Figure 3. The 3D structures of CP and TS of reductive elimination for(a)Me3Cu・(Cl-)and(b)Me3Cu●BF3(B3LYP/631AS).Bond lengths are in A.

審査要旨 要旨を表示する

 本論文は八章から構成されている。第一章では、構造及び反応機構研究における有機銅(III)錯体の重要性について述べられている。

 第二章、第三章では、有機銅アート錯体の反応機構研究における構造及び相対エネルギーに対する計算レベルと化学モデルの評価について述べられている。有機銅アート錯体の反応機構研究における最適な計算方法はB3LYPであり、銅に対する基底関数は、全電子基底関数及び相対論効果を含んだ有効内核ポテンシャルが適していることを明らかにしている。また、実験値との定量的な比較の際にはリチウムへの溶媒和、有機銅アート錯体の置換基を考慮することが必須であることを明らかにしている。

 第四章では、混合型有機銅アート錯体の共役付加反応における求核置換基選択性の検討について述べている。ダミー配位子をはじめとする多くの置換基において、求核性置換基選択性はリチウム-置換基間の静電相互作用に由来する有機銅(III)錯体の熱力学安定性の差によって制御されており、置換基がビニル基、シリルメチル基では例外的に有機銅(III)錯体の速度論的反応性の差によって求核置換基選択性が制御されることを明らかにしている。

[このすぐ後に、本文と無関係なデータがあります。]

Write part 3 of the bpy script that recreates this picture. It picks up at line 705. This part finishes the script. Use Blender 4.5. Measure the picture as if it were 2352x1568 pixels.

 第五章では、有機銅アート錯体の共役付加反応におけるルイス酸添加効果の検討について述べている。ルイス酸MX添加による反応加速は、反応基質の活性化のみならず、有機銅(III)錯体がルイス塩基部分Xにより安定化され、ルイス酸部分Mにより速度論的に活性化されることにより発現することを明らかにしている。これはルイス酸による有機銅(III)錯体の直接的活性化といえる新しい概念である。

 第六章では、トリアルキル銅(III)、銀(III)、金(III)錯体の還元的脱離反応の検討について述べている。有機銅(III)錯体では四配位構造、有機銀(III)、有機金(III)錯体では三配位構造の遷移状態を経て還元的脱離する事を明らかにし、その要因をKohn-Sham軌道解析により明らかにしている。

 第七章では、Pauson-Khand反応の検討について述べている。Pauson-Khand反応はアルケン挿入、CO挿入、還元的脱離からなり、不可逆なアルケン挿入段階で位置及び立体位選択性が決定している。また反応過程において、コバルト-コバルト結合を介した協同作用により、反応中心に静電的な影響を与える事を明らかにしている。

 第八章では求核置換基選択性、ルイス酸加速効果、Pauson-Khand反応を二核金属間の協同効果の観点から総括している。

 なお、本論文の第二章は、森聖治氏、稲垣昭子氏、中村栄一氏との共同研究であり、第五章は森聖治氏、中村栄一氏との共同研究であるが、論文提出者が主体となって検討を行ったもので、論文提出者の寄与が十分であると判断する。したがって、博士(理学)を授与できると認める。